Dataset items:
....................
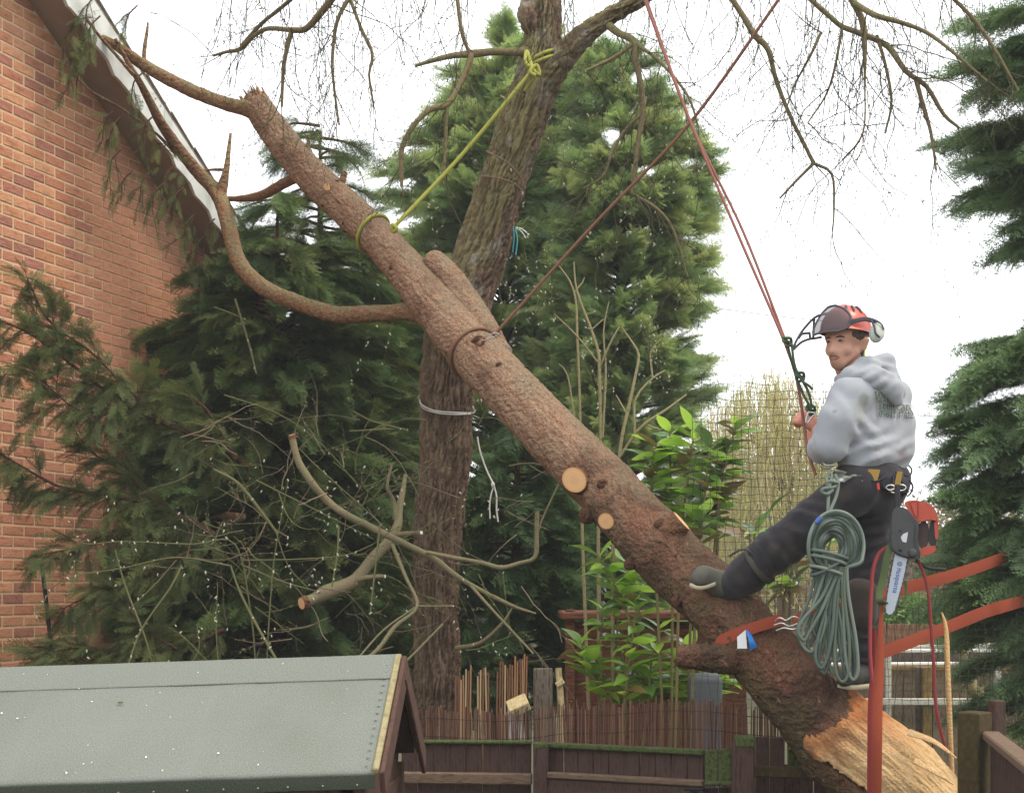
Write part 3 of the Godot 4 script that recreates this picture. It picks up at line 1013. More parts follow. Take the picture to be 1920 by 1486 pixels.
func far_garden() -> void:
	var white := mat("far_white", Color("e4e2da"), 0.7)
	var conc := mat("concrete", Color("d5d3c6"), 0.9, {"tex": noise_tex(71, 0.05, ["b8b8b0", "ffffff"]), "tri": 3.0})
	var panel := mat("far_panel", Color("8a7a63"), 0.9, {"tex": noise_tex(72, 0.03, ["8a8078", "ffffff", "c0b4a0"]), "tri": Vector3(5, 1, 5)})
	var dark := mat("far_dark_panel", Color("6c6058"), 0.9, {"tex": noise_tex(73, 0.03, ["8a8078", "ffffff", "c0b4a0"]), "tri": Vector3(5, 1, 5)})
	var post_m := mat("far_post", Color("927b4f"), 0.9, {"tex": noise_tex(74, 0.03, ["a8a080", "ffffff"]), "tri": Vector3(5, 1, 5)})
	var f := thing("far_fence", "boarded fence with concrete posts and white rails across the neighbouring garden", "fence", P(1780, 2000, 13.0) * Vector3(1, 0, 1))
	boards(f, P(1560, 1219, 13.1), P(1990, 1219, 13.1), 20, 1.65, dark, "board", 0.006)
	boards(f, P(1560, 1249, 12.9), P(1990, 1249, 12.9), 16, 1.6, panel, "board", 0.006)
	beam(f, "top_rail", P(1555, 1220, 12.98), P(1990, 1219, 12.98), 0.028, 0.05, white)
	beam(f, "middle_rail", P(1555, 1245, 12.8), P(1893, 1243, 12.8), 0.026, 0.06, white)
	beam(f, "lower_rail", P(1555, 1253, 12.78), P(1900, 1252, 12.78), 0.04, 0.05, post_m)
	beam(f, "foot_rail", P(1555, 1315, 12.6), P(1900, 1315, 12.6), 0.055, 0.05, conc)
	for x in [1665, 1871]:
		post(f, "concrete_post", P(x, 1221, 12.72), 0.05, conc)
	post(f, "timber_post", P(1737, 1250, 12.66), 0.075, post_m)
	post(f, "timber_post", P(1722, 1250, 12.7), 0.04, dark)
	f = thing("low_fence", "low brown board fence beyond the boarded fence with white rails", "fence", P(1700, 2000, 17.0) * Vector3(1, 0, 1))
	boards(f, P(1620, 1169, 17.0), P(1930, 1172, 17.0), 22, 1.9, mat("far_brown", Color("9b765c"), 0.9, {"tex": noise_tex(75, 0.03, ["a08878", "ffffff"]), "tri": Vector3(4, 1, 4)}), "board", 0.01)
	f = thing("ledge", "long pale stone coping lying above the boarded fence", "coping", P(1700, 2000, 14.0) * Vector3(1, 0, 1))
	beam(f, "slab", P(1640, 1216, 14.2), P(1900, 1210, 14.2), 0.05, 0.2, conc)
	# far white house with a sash window
	f = thing("white_house", "far white rendered house with a small window, glimpsed behind the chainsaw", "house", P(1690, 2000, 90.0) * Vector3(1, 0, 1))
	var mb := MB.new()
	mb.box(Vector3(P(1690, 1, 90).x, 2.4, -93.0), Vector3(4.4, 4.8, 6.0), 0.02)
	part(f, "wall", mb, white)
	mb = MB.new()
	var c := Vector3(P(1690, 1, 90).x, 4.8, -93.0)
	for s in [1.0, -1.0]:
		mb.quad(c + Vector3(-2.4, 0, 3.3 * s), c + Vector3(2.4, 0, 3.3 * s), c + Vector3(2.4, 0.9, 0), c + Vector3(-2.4, 0.9, 0))
	part(f, "roof", mb, mat("far_roof", Color("6a5a54"), 0.9))
	for x in [1655, 1680]:
		var win := Node3D.new()
		win.name = "window"
		win.position = P(x, 1066, 89.95) - f.position
		f.add_child(win, true)
		mb = MB.new()
		mb.box(P(x, 1066, 89.98), Vector3(0.5, 1.1, 0.05), 0.01)
		part(win, "pane", mb, mat("far_glass", Color("4a5258"), 0.2))
		mb = MB.new()
		for k in [-1, 1]:
			mb.box(P(x, 1066, 89.94) + Vector3(0.27 * k, 0, 0), Vector3(0.07, 1.2, 0.05), 0.005)
			mb.box(P(x, 1066, 89.94) + Vector3(0, 0.57 * k, 0), Vector3(0.6, 0.07, 0.05), 0.005)
		mb.box(P(x, 1066, 89.94), Vector3(0.5, 0.06, 0.04), 0.005)
		part(win, "frame", mb, white, "stuff")
	# power line
	var line := MB.new()
	var w0 := P(1650, 608, 20.0)
	var w1 := P(1980, 548, 26.0)
	var pts := []
	for i in 13:
		var t := i / 12.0
		pts.append(P(1050, 520, 16).lerp(w0, t) - Vector3(0, 0.35 * t * (1 - t), 0))
	for i in range(1, 13):
		var t := i / 12.0
		pts.append(w0.lerp(w1, t) - Vector3(0, 0.2 * t * (1 - t), 0))
	line.rope(curve(pts, 0.3), 0.0045, 5)
	single("overhead_cable", "thin overhead cable crossing the sky behind the helmet", "cable", line, mat("black_cable", Color("55555a"), 0.7), Vector3.ZERO)

var conifer_bark: StandardMaterial3D
var willow_bark: StandardMaterial3D
func cut_stub(parent: Node3D, at: Vector3, dir: Vector3, r: float, squash: float, tree_dir: Vector3, len_ := 0.25) -> void:
	dir = dir.normalized()
	var ex := (tree_dir - dir * tree_dir.dot(dir)).normalized()
	var b := Basis(ex, dir, ex.cross(dir))
	var mb := MB.new()
	mb.lathe(at, Basis(b.x, b.y, b.z * squash), [[r * 1.25, -len_], [r * 1.1, -len_ * 0.3], [r * 1.04, -0.006], [r, 0.0]], 28, Color(0.2, 0.12, 0.08))
	part(parent, "branch_stub", mb, conifer_bark)
	mb = MB.new()
	var rows := []
	var cols := []
	var pale := lin("dcb489")
	for i in 15:
		var k := 1.0 - i / 14.0
		var row := PackedVector3Array()
		var cr := PackedColorArray()
		for j in 28:
			var a := -TAU * j / 28
			row.append(at + b * Vector3(cos(a) * r * k, 0.001 + 0.0015 * (1 - k) + 0.0006 * nz.get_noise_2d(j, i), sin(a) * r * k * squash))
			var c := pale.lerp(lin("c08a58"), 0.28 + 0.28 * sin(k * 34.0 + 0.6 * nz.get_noise_2d(j * 0.4, 3.0)))
			c = c.lerp(lin("b8763f"), smoothstep(0.82, 1.0, k) * 0.8)
			c = c.lerp(lin("c79a62"), 0.35 * smoothstep(0.45, 0.2, k))
			cr.append(c)
		rows.append(row)
		cols.append(cr)
	mb.grid(rows, true, cols)
	part(parent, "cut_face", mb, mat("cut_wood", Color.WHITE, 0.75, {"vc": 1, "tex": noise_tex(83, 0.09, ["e4dccc", "ffffff"]), "tri": 8.0}))

var trunk_pts: PackedVector3Array
var trunk_rad: PackedFloat32Array
func trunk_at(px: float) -> Array:
	for i in trunk_pts.size() - 1:
		if to_px(trunk_pts[i]).x <= px and to_px(trunk_pts[i + 1]).x > px:
			return [trunk_pts[i], trunk_rad[i], (trunk_pts[i + 1] - trunk_pts[i]).normalized()]
	return [trunk_pts[0], trunk_rad[0], Vector3.RIGHT]

# the trunk surface met at a photo pixel: [point, normal, direction along the trunk]
func trunk_surf(px: float, py: float) -> Array:
	var best := 1e9
	var bi := 0
	for i in trunk_pts.size():
		var dd := to_px(trunk_pts[i]).distance_squared_to(Vector2(px, py))
		if dd < best:
			best = dd
			bi = i
	var c := trunk_pts[bi]
	var td := (trunk_pts[mini(bi + 1, trunk_pts.size() - 1)] - trunk_pts[maxi(bi - 1, 0)]).normalized()
	var off := (P(px, py, -c.z) - c)
	off -= td * off.dot(td)
	var zz := (Vector3(0, 0, 1) - td * td.z).normalized()
	off -= zz * off.dot(zz)
	var e := minf(off.length() / trunk_rad[bi], 0.97)
	var n := (off.normalized() * e + zz * sqrt(1.0 - e * e)).normalized()
	return [c + n * trunk_rad[bi], n, td]

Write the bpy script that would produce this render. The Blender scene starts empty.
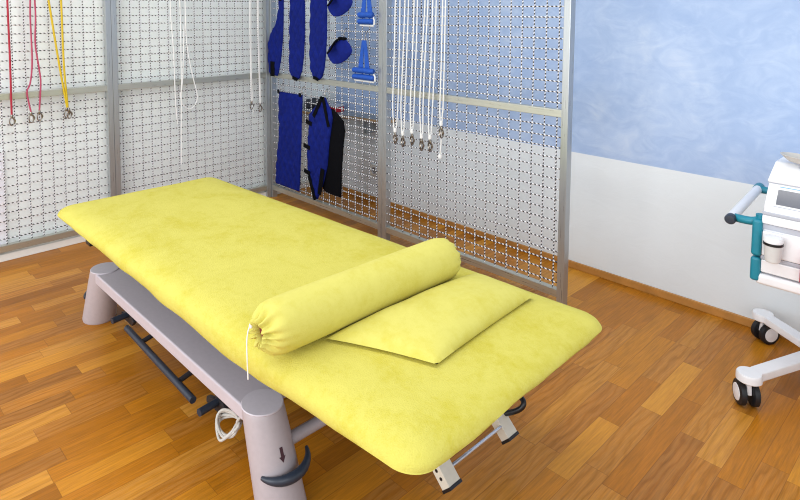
....................
**To be done**
Report only how many lines of the listing hold the word "Write".

**Task output**
2